Una pareja de turistas de algún lugar indeterminado visten iguales, una especie de piyama como el que Messi hizo famoso, pero rojo con corazones multicolores. Dan ganas de sacarse los ojos. Están sentados en unas mesitas de la calle, sobre Estados Unidos y Bolívar. Se los nota bebidos y alegres. Pagan dejando sobre la mesa un billete de u$d 10 de propina cuyo verde cipayo transmite una prosperidad de neón. A las mozas no les dan los pies para agarrar la guita no porque se peleen entre ellas sino porque saben que cualquiera se los manotea al trotecito. Les ofrecen, generosas, repelente de mosquitos, como quien honra al mesías con incienso y mirra. Desconcertados y divertidos, se dejan rociar como si fuera parte de un ritual autóctono producto de la devoción de los nativos por los turistas de allende la frontera primermundista, es decir, blanca, propietaria y en lo posible, europea, no sea cosa que les caiga un boliviano.

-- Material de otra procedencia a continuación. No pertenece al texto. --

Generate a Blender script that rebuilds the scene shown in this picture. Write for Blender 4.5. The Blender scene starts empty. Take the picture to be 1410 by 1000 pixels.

Pateo en la misma dirección que la pareja de turistas así que los sigo unos metros más atrás. De pronto, él le toca el culo. Ella se queda quieta, lo mira, roja, rojísima. Él le sonríe. Ella lo toma de las solapas del piyama y en la esquina, contra las rejas de una casa de antigüedades que vende juguetes peronistas circa años 40, le pega un chuponazo padre que rosa la violación. Él le dice en un perfecto inglés de Cambridge que, en Sheffield, eso no lo hace. Ella, en el peor argentino de la historia le contesta

Caiate, bouludo.

Ríen.

El amor está en el aire, como la inflación.